Uruguayans are also great fans of sausage-a love they may have acquired from the German immigrants who settled here in the early part of this century. Chorizo is the most famous Latin American sausage. To most North Americans, chorizo means the spicy Mexican variety. Uruguayan chorizo, on the other hand, is salty and garlicky, but not in the least bit spicy. It’s rather like kielbasa.
Another tasty sausage is salchicha, which comes in a slender, tightly coiled casing. Morcilla is blood sausage, recognizable by its shiny black, crackling-crisp casing. It, too, tastes a lot better than it sounds. There are, in fact, two different types of morcilla in Uruguay, savory and sweet. The latter is flavored with sugar and raisins and is absolutely delicious. I wish I could find it at home.
Uruguayan beef cuts will be equally unfamiliar to most North Americans. The most popular is asado de tira-a long, thin cross section of rib roast that literally buries the plate. The noises of the market are punctuated by the high-pitched whine of the meat saw, cutting sides of beef into asados. The generous marbling makes the meat incredibly succulent, while the rib bones provide extra flavor. Another popular cut is the pulpa, smokily charred "breast," which is similar to brisket.
No-Frills Dining
Whatever you order, know that it will be served with the utmost simplicity. The plate is cheap stamped metal. The accompaniments are limited to
a parsley and garlic sauce called chimichurri (think of it as South American pesto) and a tomato, onion, and pepper relish known as salsa criolla. Some restaurants follow the example of Uruguay’s northern neighbor, Brazil, serving farofa (toasted manioc flour) for sprinkling over the meat to absorb the juices.

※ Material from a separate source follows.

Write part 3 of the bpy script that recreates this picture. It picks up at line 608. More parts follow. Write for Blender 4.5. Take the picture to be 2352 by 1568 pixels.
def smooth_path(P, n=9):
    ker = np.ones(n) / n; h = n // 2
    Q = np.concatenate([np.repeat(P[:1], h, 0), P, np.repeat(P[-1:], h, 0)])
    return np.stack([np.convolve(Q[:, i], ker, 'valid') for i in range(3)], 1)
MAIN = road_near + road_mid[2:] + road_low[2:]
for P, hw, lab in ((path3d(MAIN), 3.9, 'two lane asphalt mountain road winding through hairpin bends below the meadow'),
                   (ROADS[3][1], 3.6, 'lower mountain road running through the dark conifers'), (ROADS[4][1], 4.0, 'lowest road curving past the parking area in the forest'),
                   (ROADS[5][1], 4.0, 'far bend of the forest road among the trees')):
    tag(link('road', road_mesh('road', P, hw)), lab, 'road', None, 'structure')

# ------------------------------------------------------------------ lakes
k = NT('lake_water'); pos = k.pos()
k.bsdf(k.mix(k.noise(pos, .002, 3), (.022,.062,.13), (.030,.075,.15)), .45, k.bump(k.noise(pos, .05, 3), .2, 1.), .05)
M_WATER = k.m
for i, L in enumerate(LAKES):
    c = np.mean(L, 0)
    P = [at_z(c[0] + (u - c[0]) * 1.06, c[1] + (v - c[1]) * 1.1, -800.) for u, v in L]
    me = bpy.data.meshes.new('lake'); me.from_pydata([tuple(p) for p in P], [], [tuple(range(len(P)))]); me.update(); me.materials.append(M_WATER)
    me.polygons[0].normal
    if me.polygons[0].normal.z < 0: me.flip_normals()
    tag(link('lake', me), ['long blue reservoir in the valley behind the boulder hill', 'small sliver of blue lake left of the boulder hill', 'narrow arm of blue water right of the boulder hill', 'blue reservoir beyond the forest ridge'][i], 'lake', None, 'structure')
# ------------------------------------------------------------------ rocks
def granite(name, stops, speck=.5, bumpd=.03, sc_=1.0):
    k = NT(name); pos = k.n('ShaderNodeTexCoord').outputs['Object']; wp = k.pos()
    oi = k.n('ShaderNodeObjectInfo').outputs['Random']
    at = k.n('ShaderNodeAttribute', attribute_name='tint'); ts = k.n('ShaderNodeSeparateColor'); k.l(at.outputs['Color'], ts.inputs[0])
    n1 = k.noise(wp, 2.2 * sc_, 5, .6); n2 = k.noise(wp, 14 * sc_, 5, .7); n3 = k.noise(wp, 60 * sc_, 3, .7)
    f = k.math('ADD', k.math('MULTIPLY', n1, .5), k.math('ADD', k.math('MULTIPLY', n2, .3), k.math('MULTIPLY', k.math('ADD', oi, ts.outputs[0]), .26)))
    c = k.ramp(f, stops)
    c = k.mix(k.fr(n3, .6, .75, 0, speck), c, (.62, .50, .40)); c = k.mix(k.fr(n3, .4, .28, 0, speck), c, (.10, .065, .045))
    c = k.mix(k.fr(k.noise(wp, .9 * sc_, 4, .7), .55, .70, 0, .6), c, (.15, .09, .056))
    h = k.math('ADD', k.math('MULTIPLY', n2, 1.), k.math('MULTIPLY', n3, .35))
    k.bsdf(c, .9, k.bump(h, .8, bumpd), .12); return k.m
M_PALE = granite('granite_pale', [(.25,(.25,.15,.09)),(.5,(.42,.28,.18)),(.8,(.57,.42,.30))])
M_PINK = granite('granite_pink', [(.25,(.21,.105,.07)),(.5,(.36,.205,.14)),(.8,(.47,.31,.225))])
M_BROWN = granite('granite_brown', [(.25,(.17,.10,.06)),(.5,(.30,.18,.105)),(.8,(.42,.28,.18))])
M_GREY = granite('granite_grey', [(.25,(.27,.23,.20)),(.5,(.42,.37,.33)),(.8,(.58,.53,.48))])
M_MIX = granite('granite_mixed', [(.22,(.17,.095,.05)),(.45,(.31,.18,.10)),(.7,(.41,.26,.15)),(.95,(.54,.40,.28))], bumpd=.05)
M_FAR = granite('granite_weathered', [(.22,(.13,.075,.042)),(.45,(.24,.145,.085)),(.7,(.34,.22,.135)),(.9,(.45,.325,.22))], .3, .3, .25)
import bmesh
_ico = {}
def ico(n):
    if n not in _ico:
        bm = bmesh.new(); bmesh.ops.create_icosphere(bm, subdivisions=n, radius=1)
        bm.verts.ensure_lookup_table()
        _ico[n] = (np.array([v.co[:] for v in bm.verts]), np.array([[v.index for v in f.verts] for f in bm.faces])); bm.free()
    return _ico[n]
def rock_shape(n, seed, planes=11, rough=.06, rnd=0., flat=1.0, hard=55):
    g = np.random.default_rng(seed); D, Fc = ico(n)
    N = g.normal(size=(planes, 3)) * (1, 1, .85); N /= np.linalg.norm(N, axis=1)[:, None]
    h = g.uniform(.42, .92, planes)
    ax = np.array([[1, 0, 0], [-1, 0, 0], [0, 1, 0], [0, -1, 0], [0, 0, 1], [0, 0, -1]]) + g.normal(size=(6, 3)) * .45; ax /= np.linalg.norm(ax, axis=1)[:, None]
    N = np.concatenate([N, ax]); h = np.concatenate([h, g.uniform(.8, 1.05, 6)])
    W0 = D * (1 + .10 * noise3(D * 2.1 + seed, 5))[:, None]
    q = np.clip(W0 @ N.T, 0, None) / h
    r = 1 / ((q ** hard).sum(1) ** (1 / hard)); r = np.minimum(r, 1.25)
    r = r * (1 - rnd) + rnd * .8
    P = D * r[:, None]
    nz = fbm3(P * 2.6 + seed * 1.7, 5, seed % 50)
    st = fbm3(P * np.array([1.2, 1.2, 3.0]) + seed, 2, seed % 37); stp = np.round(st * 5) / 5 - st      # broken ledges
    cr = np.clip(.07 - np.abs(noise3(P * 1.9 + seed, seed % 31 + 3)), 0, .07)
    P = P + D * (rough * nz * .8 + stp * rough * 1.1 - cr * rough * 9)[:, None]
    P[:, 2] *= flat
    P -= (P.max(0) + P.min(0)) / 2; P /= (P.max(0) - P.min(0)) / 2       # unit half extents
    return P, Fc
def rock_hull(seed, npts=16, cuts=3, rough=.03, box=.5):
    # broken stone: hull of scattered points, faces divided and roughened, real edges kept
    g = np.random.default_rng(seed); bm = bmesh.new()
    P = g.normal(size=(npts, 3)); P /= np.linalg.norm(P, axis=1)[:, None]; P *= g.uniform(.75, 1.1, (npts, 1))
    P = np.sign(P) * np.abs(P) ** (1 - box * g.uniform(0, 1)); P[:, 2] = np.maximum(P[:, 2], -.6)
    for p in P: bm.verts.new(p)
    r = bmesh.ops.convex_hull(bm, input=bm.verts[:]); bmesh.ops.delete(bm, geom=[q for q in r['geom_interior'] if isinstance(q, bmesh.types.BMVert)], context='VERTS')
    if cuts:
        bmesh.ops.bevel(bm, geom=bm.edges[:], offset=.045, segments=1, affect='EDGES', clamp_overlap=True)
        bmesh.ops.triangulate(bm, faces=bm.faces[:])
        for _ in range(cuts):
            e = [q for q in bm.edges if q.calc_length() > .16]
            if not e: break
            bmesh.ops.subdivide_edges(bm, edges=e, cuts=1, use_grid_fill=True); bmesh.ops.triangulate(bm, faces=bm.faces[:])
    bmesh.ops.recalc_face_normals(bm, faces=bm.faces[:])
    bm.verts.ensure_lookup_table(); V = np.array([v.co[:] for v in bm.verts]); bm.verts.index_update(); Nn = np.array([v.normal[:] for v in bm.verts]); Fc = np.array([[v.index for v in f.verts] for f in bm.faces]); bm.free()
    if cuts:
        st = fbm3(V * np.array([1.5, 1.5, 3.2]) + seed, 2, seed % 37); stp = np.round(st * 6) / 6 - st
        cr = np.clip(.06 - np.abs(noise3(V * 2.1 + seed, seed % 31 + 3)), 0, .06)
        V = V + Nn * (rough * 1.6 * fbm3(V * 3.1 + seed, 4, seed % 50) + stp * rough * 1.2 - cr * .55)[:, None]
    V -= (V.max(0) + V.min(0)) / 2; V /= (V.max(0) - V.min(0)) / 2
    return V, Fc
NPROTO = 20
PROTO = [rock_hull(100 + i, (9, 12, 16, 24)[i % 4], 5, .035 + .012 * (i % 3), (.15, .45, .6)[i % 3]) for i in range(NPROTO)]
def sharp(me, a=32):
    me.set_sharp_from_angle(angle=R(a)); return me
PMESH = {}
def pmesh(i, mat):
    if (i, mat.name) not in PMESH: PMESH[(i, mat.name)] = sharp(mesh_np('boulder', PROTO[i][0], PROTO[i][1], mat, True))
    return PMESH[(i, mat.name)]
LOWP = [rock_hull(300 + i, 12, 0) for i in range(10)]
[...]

To round out your meal, you might have a baked potato or simple salad of lettuce, tomato, and onions. Desserts are usually packaged confections that are as intensely sugary as the espresso served after the meal.
Another popular lunch spot is Don Garcia, named for its jovial proprietor, who runs the restaurant with his dark-eyed wife, Alicia. This tiny eatery has no tables, and you’ll probably have to wait a while for a seat at the red granite counter. However long it takes, don’t miss it, for Don Garcia serves some of the best, most reasonably priced food at the Mercado. Two could eat themselves silly for 63 pesos (about $12) by ordering the parillada (mixed grill). You’ll be presented with a sizzling-hot plate heaped with chorizo, morcilla, salchicha, several types of innards, and even a steak. Another of the Don’s specialties is grilled bread, which Garcia slathers with oil and garlic. To wash it down there’s a sort of Uruguayan sangria made with ginger ale and red wine.
The Mercado del Puerto is mainly a lunch spot: Most of the grills close by 6:00 p.m. At least one restaurant reopens for dinner: El Palenque. Founded in 1964, this popular eatery straddles the east wall of the market. At lunchtime, patrons line up at its marketside counter. At night, there’s a streetside dining room with country hams hanging from the rafters and a terrace with plastic café chairs.
El Palenque serves the sort of staunchly carnivorous fare found throughout the Mercado del Puerto, but there are two house specialties that will delight nonmeat eaters. The first is provolone asado, grilled slabs of provolone cheese sprinkled with olive oil, oregano, and pimientos. The second are grilled sardines-among the rare seafood I saw at the market.
El Palenque’s owner, Emilio Gonzales Portela, came to work here in the 1960s as a humble grill man. Today he owns the restaurant, which serves 400 customers a day. I guess you could call it the American dream-Montevidean style.